ロベールとは無関係

1999/06/11 パシフィコ横浜
(第7回フランス映画祭横浜'99)
恋人が別の男に走ったら、こっちも別の女に走ってやる!
と、世の中そう簡単にはいかないのだ。by K. Hattori


 『百貨店大百科』や『ボーマルシェ/フィガロの誕生』などの映画で日本にもファンの多い、俳優ファブリス・ルキーニの主演最新作。観ていない映画について厳しい批評を書いたことでコラムニストとしての評価を落とした主人公ディディエは、2年付き合った恋人ジュリエットにも振られてしまう。だが捨てる神あれば拾う神あり。ディディエの前に現われた謎めいた美女オーレリーが、彼のことを全身全霊をかけて愛しはじめる。ディディエの気持ちはジュリエットとオーレリーの間で揺れ動く。

 カップルの双方に新しい恋人ができ、二重の三角関係になる映画はよくある。ところがこの映画では、主人公の恋人ジュリエットが主人公と新しい恋人の間で揺れ動き、主人公の新しい恋人オーレリーの前には彼女の昔の男が現れる。三角関係が別の三角関係とつながり、さらに別の三角関係を生み出していくという映画です。ジュリエットを演じているのは、『ボーマルシェ/フィガロの誕生』でもルキーニと共演したサンドリーヌ・キベルラン。オーレリーを演じているのは、ルネサンス期の女流画家を描いた『アルテミシア』で主人公を演じたヴァレンティナ・チェルヴィ。ふたりのヒロインは、一方が主人公を離れて自由奔放にふるまい、もうひとりは主人公にのめり込んでとことんつくす女として描かれている。

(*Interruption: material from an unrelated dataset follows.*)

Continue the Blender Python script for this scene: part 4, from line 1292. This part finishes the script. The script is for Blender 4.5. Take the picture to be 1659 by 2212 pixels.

 セックスについて明け透けに話し、新たな性の快楽を求めて飛び回るジュリエットを、清楚で古風な女に見えるキベルランが演じているミスマッチ。これは『フォー・ウェディング』でアンディ・マクドウェルが奔放な女を演じていたのに近いキャスティング。役柄と俳優のバランスがうまくとれて、このキャラクターが嫌らしく見えない。一方のオーレリーは愛する男一筋の女性で(しかも病弱)すが、彼女も決して「古風な女」などではない。彼女は自分で男を口説き、意に沿わない男は徹底して拒絶できる能動的な女なのです。

 この映画に登場する恋愛関係は非常に特殊なケースで、登場人物の多くはエキセントリックな性格の持ち主です。ひとつひとつのエピソードは「そんなことがあるかも」と思えるものですが、それが共感を得られるかどうかはわからない。浮気相手とのセックスの様子を、恋人に赤裸々に語る女性なんてねぇ……。恋人に対する誠実さという点でも、主人公たちは決して自慢のできる行動をとっていない。最後にためになる教訓もありはしない。およそどんな恋愛のモデルケースもなりそうにない映画です。おそらくこの映画は、日本映画には絶対翻案不可能でしょう。日本人から見ると、彼らはあまりにも恋愛に対して貪欲なのです。これを日本人が演じると、とても臭くて見ていられなくなるでしょう。

 主人公が映画批評の仕事をしていることで、僕は彼に親近感を持ちました。「君の強気な文体は、弱さを隠そうとする態度の裏返しだ」という教授の批判が、僕にもギクリと来た。映画を観ないで批評することだけは、決してするまい。それがこの映画から得た僕なりの教訓。